Boys and Girls Clubs of Chattanooga sells 165-acre camp

June 18th, 2019 | The Chattanooga Times Free Press 

The Boys and Girls Clubs of Chattanooga has sold a 165-acre tract in Apison which for decades served as a recreation camp for the entity.

The parcel at 5300 Howardsville Road in Apison was sold for $1 million to Tom Willumson, who lives nearby, said Chad Wamack, a broker for NAI Charter Real Estate Corp.

Wamack said a tornado that came through the area in 2011 had damaged buildings on the parcel. He said about one-half of the site, which includes a lake, is located in Hamilton County while the remainder is in Bradley County.

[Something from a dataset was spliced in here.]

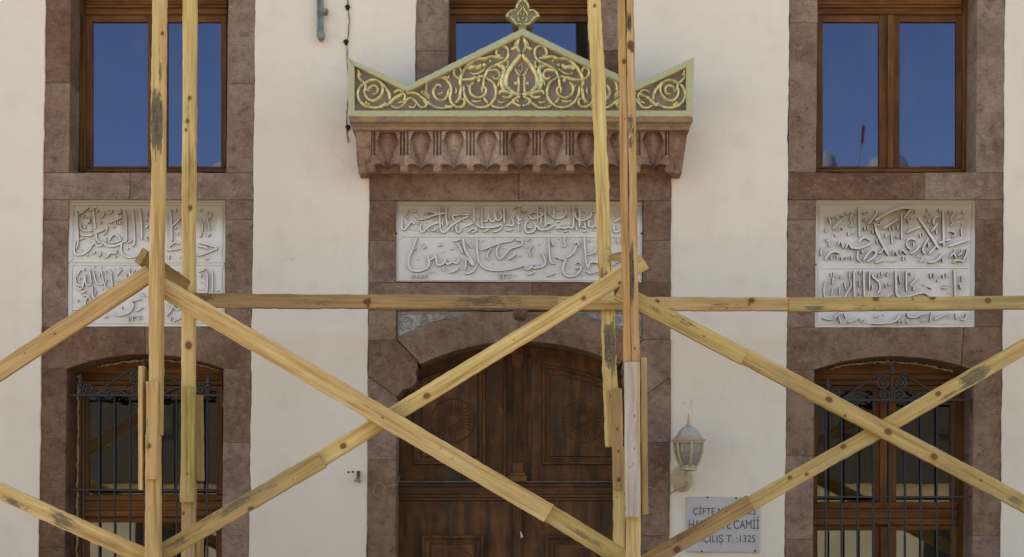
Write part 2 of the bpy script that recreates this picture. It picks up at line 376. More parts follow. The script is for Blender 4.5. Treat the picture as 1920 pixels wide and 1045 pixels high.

Ben Crerar, an associate of Willumson, said plans are to turn the property into a pair of wedding venues.

Also, he said, there’s already lots of lodging at the site so people attending the weddings could stay for weekends.

“We hope to get the first event by the end of this calendar year,” Crerar said, who added that Willumson has a construction business.

Deana Luedtke of Keller Williams, who represented Willumson, said the property “will be something again. It’s not just going to sit there. He’ll make the property gorgeous.”

Jim Morgan, chief executive of the Boys and Girls Clubs of Chattanooga, said the terms of the deal were a combination of cash and financing.

“We’ll take the proceeds and invest into our program,” he said.

Morgan said the camp that held many youngsters over the years sustained a lot of damage during the tornado.

The camp was built in 1961, according to NAI Charter, and holds 8,290 square feet of building space. Among the structures are a kitchen/dining hall, seven sleeping cabins, a lodge, and art and infirmary cabins.

In addition to the 10-acre lake is an in-ground pool and tennis and basketball courts. The site, has 4,960 feet of road frontage and two gated entrances, according to NAI Charter, as well as electric power and city water.

The tornado was part of the deadliest such outbreak in modern history in the Tennessee Valley, where 81 people were killed.

Before the April 27, 2011, storm, meteorologists predicted a potentially “high-risk” storm for the region. But as the thunderstorms formed supercells, 90 percent produced tornadoes — the normal rate is 25 percent — that swept in three violent waves that began in the region of DeKalb County, Alabama, at 7:30 a.m. and continued across Georgia and Southeast Tennessee until 10 p.m.

In Ringgold, Georgia, a family of four was killed when a violent EF4 tornado traveled over White Oak Mountain and struck Cherokee Valley. In Apison, the same tornado killed four generations of one family hiding in a trailer.

The region’s deadliest tornado of the day touched down in Alabama in the Lakeview community. It continued down a 34-mile lethal path, killing 33 people, including a 20-year-old woman and her great-grandmother and a couple in their 60s who were grade-school sweethearts.

In the end, storms across the South killed 316 people that day and caused billions of dollars in destruction.